Kısacası Hz. Resulullah'ı, ehlibeyti, Ashab-ı Kehf'i, Hz. İbrahim'i, Hz. Yusuf'u, Fatih Sultan Mehmed'i, Yunus'u, Mevlânâ'yı, İmam-ı Azam'ı, İmam-ı Şafii'yi, İmam-ı Buhari'yi, İmam-ı Maturidi'yi ve İmam-ı Eşari'yi kendilerine örnek alan nesil. Asım ortada, iş onun nesline kalmış.
***
'KEŞKE SALİM GİBİ OLSAM'
Bazı insanlar var ki, hayat tarzları alışılagelmişin çok ötesindedir. Onlarla yaşamamız zordur, özeldirler. Allah'a bağlılıkları ve O'ndan beklentileri diğer insanlara benzemez. Bunlardan biri de Hz. Ömer'in torunu Salim'dir. Gelin Salim'i farklı kılan şeye bakalım:
Emevi Halifesi Süleyman bin Abdülmelik, hacca gider. Tavaf esnasında Hz. Ömer'in oğlu Abdullah'ın oğlu Salim'i görür. Salim tavafta elinde eskimiş bir ayakkabı, üzerinde mütevazı bir giysi.

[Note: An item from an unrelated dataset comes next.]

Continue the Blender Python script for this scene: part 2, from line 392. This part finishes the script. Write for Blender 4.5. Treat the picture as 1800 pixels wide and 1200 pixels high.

Halife Abdülmelik, Salim'e yaklaşıp şöyle der: "Salim, benden bir isteğin var mı?"
Salim, halifenin bu teklifinden hoşlanmaz ve şöyle cevap verir: "Allah'ın evinde, ondan başkasına derdimi açmaktan utanırım. Sen bana nasıl böyle bir teklifte bulunursun."
Halife Abdülmelik bu cevaptan rahatsız olur, ama bir şey demez. "Tavaf esnasında bana problemini anlatmamıştır" diye düşünür.
Birazdan tavaf biter ve Abdülmelik yeniden Salim'e yanaşır: "Şimdi söyle Salim. Demin tavafta bir şey istemedin. Şimdi Kâbe'nin dışındayız; yapabileceğim bir şey var mı senin için?"
Salim, Abdülmelik'e "Dünyalık mı, ahiretlik mi isteyeyim senden?" diye sorar.
Abdülmelik şöyle der: "Ahiretlik şeyi ben halledemem. Onu ancak Allah çözer. Dünyalık iste."
Salim şöyle cevap verir: "Ben bu dünyanın sahibi olan Yüce Rabbimden dünyalık istemedim, dünyanın sahibi olmayandan mı isteyeyim?"
Abdülmelik susar, gözleri yaşarır ve şöyle der: "Mülkün sahibi Abdülmelik olacağıma, keşke Salim olsaydım."